1955 Mercedes-Benz 300SL Gullwing Jochen Mass

“It’s fun to drive,” Mass says in between racing sessions. “You just have to stay out of mischief.”

If there’s anything we know about race car drivers–especially hard-nosed ones like Mass–mischief takes over the best parts of the sport. Even with a multimillion-dollar 300SL at his disposal, he can’t resist racing hard against an old Jaguar C-Type.

Curiously, the Goodwood Revival has grown into such a high-profile event that more drivers like Mass and Tom Kristensen seem hell-bent on winning the various trophies. While that sometimes puts priceless cars into the repair shops (for priceless repairs), it makes an incredible spectacle. Classic cars racing hard wheel to wheel like it’s 1955 at Goodwood? That’s what vintage racing should recreate.

Moss raced a ‘55 300SL at the 2017 Revival. That represents one of the later Gullwings; Mercedes switched to Roadster-only production for 1957. As a ‘55, it features one of the most important developments from Mercedes at the time: Bosch direct fuel injection. Mercedes replaced the triple-Solex carb setup in ‘54 for the fuel-injection setup. As Moss points out, the 1955 represented the best racing breed of the Gullwings.

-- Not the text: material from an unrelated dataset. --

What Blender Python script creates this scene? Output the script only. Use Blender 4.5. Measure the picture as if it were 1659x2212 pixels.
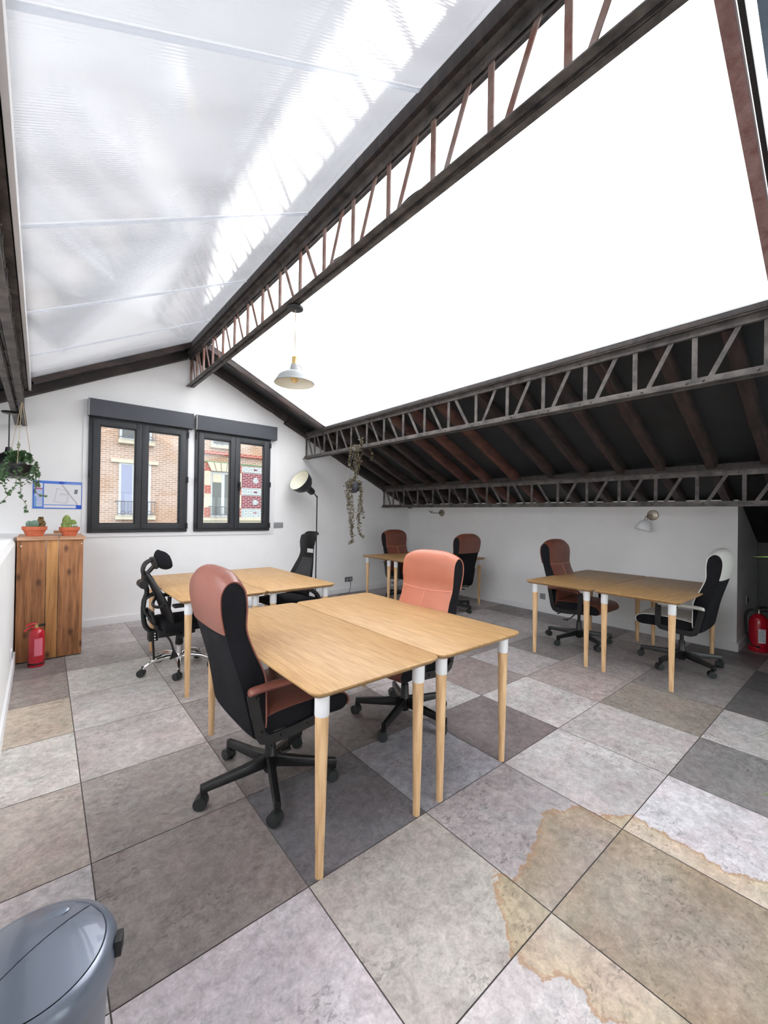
import bpy, bmesh, math, random
from mathutils import Vector, Matrix, noise
random.seed(7)
PI = math.pi
S = bpy.context.scene
for o in list(bpy.data.objects):
    bpy.data.objects.remove(o)
COL = S.collection

# ------------------------------------------------------------------ camera
CAM_H = 1.42
yaw, pitch, roll = 0.69753, 0.00567, 0.01604
fw = Vector((math.sin(yaw)*math.cos(pitch), math.cos(yaw)*math.cos(pitch), math.sin(pitch)))
rt = Vector((math.cos(yaw), -math.sin(yaw), 0)); up = rt.cross(fw)
r2 = math.cos(roll)*rt + math.sin(roll)*up
u2 = -math.sin(roll)*rt + math.cos(roll)*up
cd = bpy.data.cameras.new('camera'); cam = bpy.data.objects.new('camera', cd); COL.objects.link(cam)
M = Matrix((r2, u2, -fw)).transposed().to_4x4(); M.translation = Vector((0, 0, CAM_H))
cam.matrix_world = M
cd.sensor_fit = 'VERTICAL'; cd.sensor_height = 36.0; cd.lens = 887.107/2212*36.0
cd.clip_start = 0.02; cd.clip_end = 200
S.camera = cam

# ------------------------------------------------------------------ world and view
S.view_settings.view_transform = 'Standard'; S.view_settings.look = 'None'
S.view_settings.gamma = 1.0; S.view_settings.use_curve_mapping = False
S.view_settings.exposure = 0.86
W = bpy.data.worlds.new('sky'); S.world = W; W.use_nodes = True
nt = W.node_tree; nt.nodes.clear()
tc = nt.nodes.new('ShaderNodeTexCoord'); sx = nt.nodes.new('ShaderNodeSeparateXYZ')
nt.links.new(tc.outputs['Generated'], sx.inputs[0])
mr = nt.nodes.new('ShaderNodeMapRange'); mr.inputs['From Min'].default_value = -0.6; mr.inputs['From Max'].default_value = 0.7
mr.inputs['To Min'].default_value = 3.2; mr.inputs['To Max'].default_value = 3.4
nt.links.new(sx.outputs[0], mr.inputs['Value'])
bg = nt.nodes.new('ShaderNodeBackground'); bg.inputs[0].default_value = (0.975, 0.985, 1.0, 1)
wo = nt.nodes.new('ShaderNodeOutputWorld')
el = nt.nodes.new('ShaderNodeMapRange'); el.inputs['From Min'].default_value = -0.02; el.inputs['From Max'].default_value = 0.40
el.inputs['To Min'].default_value = 0.55; el.inputs['To Max'].default_value = 1.0; nt.links.new(sx.outputs[2], el.inputs['Value'])
ml = nt.nodes.new('ShaderNodeMath'); ml.operation = 'MULTIPLY'; nt.links.new(mr.outputs[0], ml.inputs[0]); nt.links.new(el.outputs[0], ml.inputs[1])
nt.links.new(ml.outputs[0], bg.inputs[1]); nt.links.new(bg.outputs[0], wo.inputs[0])
sd = bpy.data.lights.new('sun', 'SUN'); sun = bpy.data.objects.new('sun', sd); COL.objects.link(sun)
sd.energy = 1.6; sd.angle = 0.35; sd.color = (1.0, 0.96, 0.9)
sun.rotation_euler = (Vector((-0.62, -0.30, -0.72))).to_track_quat('-Z', 'Y').to_euler()

# ------------------------------------------------------------------ materials
def srgb(r, g, b):
    f = lambda c: (c/255/12.92) if c/255 <= 0.04045 else ((c/255+0.055)/1.055)**2.4
    return (f(r), f(g), f(b), 1)
def mat(name, col, rough=0.5, metal=0.0, spec=0.5, var=0.0, vscale=8, bump=0.0, bscale=200, col2=None, stretch=None, coat=0.0):
    m = bpy.data.materials.new(name); m.use_nodes = True
    n = m.node_tree; p = n.nodes['Principled BSDF']
    p.inputs['Base Color'].default_value = col; p.inputs['Roughness'].default_value = rough
    p.inputs['Metallic'].default_value = metal; p.inputs['Specular IOR Level'].default_value = spec
    p.inputs['Coat Weight'].default_value = coat
    if var or bump or col2:
        t = n.nodes.new('ShaderNodeTexCoord'); mp = n.nodes.new('ShaderNodeMapping')
        n.links.new(t.outputs['Object'], mp.inputs[0])
        if stretch: mp.inputs['Scale'].default_value = stretch
    if var or col2:
        no = n.nodes.new('ShaderNodeTexNoise'); no.inputs['Scale'].default_value = vscale; no.inputs['Detail'].default_value = 6
        no.inputs['Roughness'].default_value = 0.6
        n.links.new(mp.outputs[0], no.inputs['Vector'])
        mx = n.nodes.new('ShaderNodeMix'); mx.data_type = 'RGBA'
        c2 = col2 or tuple(min(1, c*(1+var)) for c in col[:3]) + (1,)
        c1 = col if col2 else tuple(c*(1-var) for c in col[:3]) + (1,)
        rp = n.nodes.new('ShaderNodeMapRange'); rp.inputs['From Min'].default_value = 0.35; rp.inputs['From Max'].default_value = 0.65
        n.links.new(no.outputs['Fac'], rp.inputs['Value'])
        n.links.new(rp.outputs[0], mx.inputs['Factor']); mx.inputs['A'].default_value = c1; mx.inputs['B'].default_value = c2
        n.links.new(mx.outputs['Result'], p.inputs['Base Color'])
    if bump:
        nb = n.nodes.new('ShaderNodeTexNoise'); nb.inputs['Scale'].default_value = bscale; nb.inputs['Detail'].default_value = 3
        n.links.new(mp.outputs[0], nb.inputs['Vector'])
        bp = n.nodes.new('ShaderNodeBump'); bp.inputs['Strength'].default_value = bump; bp.inputs['Distance'].default_value = 0.004
        n.links.new(nb.outputs['Fac'], bp.inputs['Height']); n.links.new(bp.outputs[0], p.inputs['Normal'])
    return m

MT = {}
MT['wall'] = mat('wall_paint', srgb(236, 236, 236), 0.85, var=0.02, vscale=3, bump=0.1, bscale=90)
MT['wallgrey'] = mat('grey_green_wall', srgb(112, 115, 111), 0.85, var=0.05, vscale=3)
MT['trim'] = mat('white_trim', srgb(232, 232, 234), 0.6)
MT['steel'] = mat('old_steel', srgb(60, 57, 56), 0.6, 0.15, 0.5, col2=srgb(104, 98, 94), vscale=9, bump=0.5, bscale=60)
MT['rust'] = mat('rusty_steel', srgb(116, 74, 60), 0.65, 0.2, 0.5, col2=srgb(140, 124, 116), vscale=7, bump=0.5, bscale=60)
MT['rustlit'] = mat('lit_rust_steel', srgb(128, 92, 86), 0.7, 0.0, 0.5, col2=srgb(160, 130, 126), vscale=14, bump=0.6, bscale=70)  # rust colour made lighter to stand in for daylight on the beam
MT['timber'] = mat('black_timber', srgb(30, 27, 28), 0.7, col2=srgb(58, 48, 45), vscale=4, stretch=(1, 6, 1), bump=0.4, bscale=40)
MT['rafter'] = mat('brown_timber', srgb(30, 24, 24), 0.55, col2=srgb(64, 48, 44), vscale=5, stretch=(0.6, 4, 2), bump=0.6, bscale=30)
MT['rafter_red'] = mat('red_timber', srgb(56, 34, 30), 0.55, col2=srgb(100, 64, 52), vscale=5, stretch=(0.6, 4, 2), bump=0.6, bscale=30)
MT['roofboard'] = mat('dark_board', srgb(36, 38, 40), 0.6, var=0.25, vscale=2)
MT['anthracite'] = mat('anthracite_frame', srgb(44, 46, 50), 0.45, bump=0.05)
MT['shutter'] = mat('shutter_box_grey', srgb(72, 74, 82), 0.6)
MT['black'] = mat('black_plastic', srgb(24, 25, 26), 0.45)
MT['blacksteel'] = mat('black_painted_steel', srgb(22, 22, 23), 0.35, 0.0, 0.5)
MT['wheel'] = mat('wheel_grey', srgb(42, 46, 46), 0.5)
MT['fabric'] = mat('black_fabric', srgb(26, 26, 30), 0.95, var=0.2, vscale=5, bump=0.3, bscale=500, spec=0.2)
MT['leather'] = mat('brown_leather', srgb(132, 80, 68), 0.38, var=0.12, vscale=4, bump=0.3, bscale=140)
MT['leather_salmon'] = mat('salmon_leather', srgb(178, 108, 84), 0.45, var=0.08, vscale=4, bump=0.3, bscale=140)
MT['leather_dark'] = mat('dark_brown_leather', srgb(120, 70, 56), 0.4, var=0.1, vscale=4, bump=0.3, bscale=140)
MT['leather_white'] = mat('white_leather', srgb(215, 214, 208), 0.45, var=0.04, vscale=4, bump=0.2, bscale=140)
MT['chrome'] = mat('chrome', (0.85, 0.85, 0.86, 1), 0.08, 1.0)
MT['white'] = mat('white_metal', srgb(238, 240, 242), 0.4)
MT['lampgrey'] = mat('lamp_grey', srgb(150, 153, 155), 0.5)
MT['lampin'] = mat('lamp_cream', srgb(232, 230, 214), 0.6)
MT['brass'] = mat('brass', srgb(206, 176, 120), 0.35, 0.8)
MT['nickel'] = mat('brushed_nickel', srgb(150, 142, 130), 0.32, 0.9)
MT['glassbulb'] = mat('bulb_amber', srgb(225, 190, 130), 0.1); 
MT['terracotta'] = mat('terracotta', srgb(188, 100, 68), 0.8, var=0.08, vscale=20)
MT['soil'] = mat('gravel', srgb(214, 190, 170), 0.9, var=0.3, vscale=90)
MT['cactus'] = mat('cactus_green', srgb(120, 138, 72), 0.8, var=0.2, vscale=60, bump=0.5)
MT['cactus_blue'] = mat('cactus_blue_green', srgb(104, 128, 112), 0.8, var=0.25, vscale=40)
MT['cactus_dark'] = mat('cactus_dark', srgb(70, 70, 36), 0.8, col2=srgb(120, 84, 50), vscale=40)
MT['cactus_white'] = mat('cactus_white', srgb(200, 205, 190), 0.9, col2=srgb(110, 125, 95), vscale=120)
MT['ivy'] = mat('ivy_leaf', srgb(52, 84, 48), 0.5, col2=srgb(104, 136, 92), vscale=14)
MT['dryleaf'] = mat('dry_leaf', srgb(44, 38, 28), 0.6, col2=srgb(136, 126, 96), vscale=60)
MT['stem'] = mat('plant_stem', srgb(96, 76, 58), 0.8)
MT['leaf'] = mat('bright_leaf', srgb(132, 184, 84), 0.5, col2=srgb(190, 214, 140), vscale=10)
MT['red'] = mat('extinguisher_red', srgb(186, 18, 40), 0.25, coat=0.5)
MT['pinklabel'] = mat('pink_label', srgb(226, 120, 140), 0.5)
MT['paper'] = mat('paper', srgb(226, 228, 232), 0.7)
MT['blue'] = mat('poster_blue', srgb(72, 122, 214), 0.5)
MT['darkblue'] = mat('poster_dark_blue', srgb(34, 80, 196), 0.5)
MT['posterline'] = mat('poster_line', srgb(120, 122, 126), 0.6)
MT['postergrey'] = mat('poster_road_grey', srgb(190, 186, 190), 0.6)
MT['posterteal'] = mat('poster_teal', srgb(120, 190, 214), 0.6)
MT['posterred'] = mat('poster_red', srgb(190, 110, 130), 0.6)
MT['grey'] = mat('switch_grey', srgb(152, 152, 154), 0.4, 0.2)
MT['greydark'] = mat('socket_dark_grey', srgb(96, 96, 98), 0.4, 0.2)
MT['bin'] = mat('bin_metallic_grey', srgb(112, 120, 134), 0.3, 0.35, coat=0.4)
MT['binbody'] = mat('bin_body_grey', srgb(124, 128, 136), 0.4, 0.2)
MT['rope'] = mat('rope', srgb(170, 150, 120), 0.9)
MT['seam'] = mat('leather_seam', srgb(226, 150, 124), 0.5)
MT['meshgrey'] = mat('grey_mesh', srgb(78, 78, 80), 0.7)
MT['stone'] = mat('pale_stone', srgb(188, 182, 164), 0.8, var=0.05)
MT['curtain'] = mat('pale_curtain', srgb(140, 146, 170), 0.8)
MT['darkpane'] = mat('dark_pane', srgb(96, 100, 98), 0.15)
MT['iron'] = mat('wrought_iron', srgb(96, 100, 110), 0.6)
MT['stonegreen'] = mat('green_glazed_tile', srgb(96, 136, 96), 0.4)
MT['housewhite'] = mat('painted_window_frame', srgb(186, 190, 192), 0.6)
MT['grout'] = mat('grout', srgb(98, 92, 90), 0.9)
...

1955 Mercedes-Benz 300SL Jochen Mass

“This is quite a good developed 300SL racing car,” Mass says. “After ‘55, Mercedes didn’t do anything anymore so they didn’t develop much in terms of homologation. This car, they did a lot of fine-tuning with the damping and the springs and is rather competitive now.”

 

Look inside the Gullwing: Check out this 300SL X-ray.

 

Of course, when Mass says the company “didn’t do anything anymore,” he refers to the company’s wholesale withdrawal from sports car racing after the 1955 Le Mans disaster. That’s a shame, because Mercedes seemed to be closing on an answer for Jaguar at the time.